Retype the listing that follows, word for word.

****************************************

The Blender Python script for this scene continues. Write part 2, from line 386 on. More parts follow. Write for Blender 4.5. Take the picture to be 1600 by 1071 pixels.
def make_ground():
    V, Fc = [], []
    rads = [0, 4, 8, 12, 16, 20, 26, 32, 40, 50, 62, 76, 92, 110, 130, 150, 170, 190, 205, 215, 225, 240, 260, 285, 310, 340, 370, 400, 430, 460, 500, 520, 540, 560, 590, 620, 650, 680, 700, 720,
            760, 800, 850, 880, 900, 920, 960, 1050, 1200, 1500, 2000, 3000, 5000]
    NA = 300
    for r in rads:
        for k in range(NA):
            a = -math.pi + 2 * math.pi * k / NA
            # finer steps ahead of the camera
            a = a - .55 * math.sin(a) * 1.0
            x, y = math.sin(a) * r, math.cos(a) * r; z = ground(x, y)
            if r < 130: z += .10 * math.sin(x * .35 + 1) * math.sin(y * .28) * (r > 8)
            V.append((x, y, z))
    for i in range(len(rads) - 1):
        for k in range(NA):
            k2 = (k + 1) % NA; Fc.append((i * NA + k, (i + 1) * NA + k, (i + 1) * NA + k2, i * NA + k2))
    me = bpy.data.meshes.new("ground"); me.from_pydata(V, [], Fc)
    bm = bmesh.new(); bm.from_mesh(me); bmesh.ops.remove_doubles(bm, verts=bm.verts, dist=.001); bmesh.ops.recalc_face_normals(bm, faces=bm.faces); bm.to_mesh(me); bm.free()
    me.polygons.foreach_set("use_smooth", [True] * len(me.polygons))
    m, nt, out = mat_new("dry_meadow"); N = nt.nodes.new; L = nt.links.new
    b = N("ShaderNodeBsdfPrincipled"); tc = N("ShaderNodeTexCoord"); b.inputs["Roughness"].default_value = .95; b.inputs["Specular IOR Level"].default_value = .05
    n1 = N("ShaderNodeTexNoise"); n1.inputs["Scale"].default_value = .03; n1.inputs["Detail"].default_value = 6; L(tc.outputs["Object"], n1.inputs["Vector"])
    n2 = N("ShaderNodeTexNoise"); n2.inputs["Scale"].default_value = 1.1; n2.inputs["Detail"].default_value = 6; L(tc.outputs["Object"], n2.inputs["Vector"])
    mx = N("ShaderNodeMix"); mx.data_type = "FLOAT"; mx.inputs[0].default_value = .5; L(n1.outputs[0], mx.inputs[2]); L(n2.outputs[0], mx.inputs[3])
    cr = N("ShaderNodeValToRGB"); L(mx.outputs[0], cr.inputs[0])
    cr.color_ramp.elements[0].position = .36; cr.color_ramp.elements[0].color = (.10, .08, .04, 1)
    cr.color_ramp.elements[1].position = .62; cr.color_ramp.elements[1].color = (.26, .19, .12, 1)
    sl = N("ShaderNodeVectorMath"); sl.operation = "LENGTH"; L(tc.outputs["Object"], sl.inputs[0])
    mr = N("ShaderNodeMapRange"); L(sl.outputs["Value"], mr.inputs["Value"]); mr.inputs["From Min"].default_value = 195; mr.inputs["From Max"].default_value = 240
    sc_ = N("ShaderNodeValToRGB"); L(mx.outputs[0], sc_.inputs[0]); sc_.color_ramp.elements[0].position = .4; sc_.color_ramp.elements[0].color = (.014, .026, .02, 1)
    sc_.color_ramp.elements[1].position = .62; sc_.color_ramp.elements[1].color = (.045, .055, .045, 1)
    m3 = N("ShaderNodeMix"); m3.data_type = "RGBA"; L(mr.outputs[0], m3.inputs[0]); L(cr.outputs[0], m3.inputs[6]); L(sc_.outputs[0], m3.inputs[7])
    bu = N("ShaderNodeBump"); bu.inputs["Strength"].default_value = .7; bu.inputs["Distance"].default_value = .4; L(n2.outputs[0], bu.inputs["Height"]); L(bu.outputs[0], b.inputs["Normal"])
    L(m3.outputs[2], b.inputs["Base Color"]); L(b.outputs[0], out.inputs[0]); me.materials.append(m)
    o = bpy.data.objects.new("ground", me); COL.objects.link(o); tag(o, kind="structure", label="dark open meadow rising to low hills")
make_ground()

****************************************

#### RESULT OF THIS EXERCISE
The Blender Python script for this scene continues. Write part 2, from line 386 on. More parts follow. Write for Blender 4.5. Take the picture to be 1600 by 1071 pixels.
def make_ground():
    V, Fc = [], []
    rads = [0, 4, 8, 12, 16, 20, 26, 32, 40, 50, 62, 76, 92, 110, 130, 150, 170, 190, 205, 215, 225, 240, 260, 285, 310, 340, 370, 400, 430, 460, 500, 520, 540, 560, 590, 620, 650, 680, 700, 720,
            760, 800, 850, 880, 900, 920, 960, 1050, 1200, 1500, 2000, 3000, 5000]
    NA = 300
    for r in rads:
        for k in range(NA):
            a = -math.pi + 2 * math.pi * k / NA
            # finer steps ahead of the camera
            a = a - .55 * math.sin(a) * 1.0
            x, y = math.sin(a) * r, math.cos(a) * r; z = ground(x, y)
            if r < 130: z += .10 * math.sin(x * .35 + 1) * math.sin(y * .28) * (r > 8)
            V.append((x, y, z))
    for i in range(len(rads) - 1):
        for k in range(NA):
            k2 = (k + 1) % NA; Fc.append((i * NA + k, (i + 1) * NA + k, (i + 1) * NA + k2, i * NA + k2))
    me = bpy.data.meshes.new("ground"); me.from_pydata(V, [], Fc)
    bm = bmesh.new(); bm.from_mesh(me); bmesh.ops.remove_doubles(bm, verts=bm.verts, dist=.001); bmesh.ops.recalc_face_normals(bm, faces=bm.faces); bm.to_mesh(me); bm.free()
    me.polygons.foreach_set("use_smooth", [True] * len(me.polygons))
    m, nt, out = mat_new("dry_meadow"); N = nt.nodes.new; L = nt.links.new
    b = N("ShaderNodeBsdfPrincipled"); tc = N("ShaderNodeTexCoord"); b.inputs["Roughness"].default_value = .95; b.inputs["Specular IOR Level"].default_value = .05
    n1 = N("ShaderNodeTexNoise"); n1.inputs["Scale"].default_value = .03; n1.inputs["Detail"].default_value = 6; L(tc.outputs["Object"], n1.inputs["Vector"])
    n2 = N("ShaderNodeTexNoise"); n2.inputs["Scale"].default_value = 1.1; n2.inputs["Detail"].default_value = 6; L(tc.outputs["Object"], n2.inputs["Vector"])
    mx = N("ShaderNodeMix"); mx.data_type = "FLOAT"; mx.inputs[0].default_value = .5; L(n1.outputs[0], mx.inputs[2]); L(n2.outputs[0], mx.inputs[3])
    cr = N("ShaderNodeValToRGB"); L(mx.outputs[0], cr.inputs[0])
    cr.color_ramp.elements[0].position = .36; cr.color_ramp.elements[0].color = (.10, .08, .04, 1)
    cr.color_ramp.elements[1].position = .62; cr.color_ramp.elements[1].color = (.26, .19, .12, 1)
    sl = N("ShaderNodeVectorMath"); sl.operation = "LENGTH"; L(tc.outputs["Object"], sl.inputs[0])
    mr = N("ShaderNodeMapRange"); L(sl.outputs["Value"], mr.inputs["Value"]); mr.inputs["From Min"].default_value = 195; mr.inputs["From Max"].default_value = 240
    sc_ = N("ShaderNodeValToRGB"); L(mx.outputs[0], sc_.inputs[0]); sc_.color_ramp.elements[0].position = .4; sc_.color_ramp.elements[0].color = (.014, .026, .02, 1)
    sc_.color_ramp.elements[1].position = .62; sc_.color_ramp.elements[1].color = (.045, .055, .045, 1)
    m3 = N("ShaderNodeMix"); m3.data_type = "RGBA"; L(mr.outputs[0], m3.inputs[0]); L(cr.outputs[0], m3.inputs[6]); L(sc_.outputs[0], m3.inputs[7])
    bu = N("ShaderNodeBump"); bu.inputs["Strength"].default_value = .7; bu.inputs["Distance"].default_value = .4; L(n2.outputs[0], bu.inputs["Height"]); L(bu.outputs[0], b.inputs["Normal"])
    L(m3.outputs[2], b.inputs["Base Color"]); L(b.outputs[0], out.inputs[0]); me.materials.append(m)
    o = bpy.data.objects.new("ground", me); COL.objects.link(o); tag(o, kind="structure", label="dark open meadow rising to low hills")
make_ground()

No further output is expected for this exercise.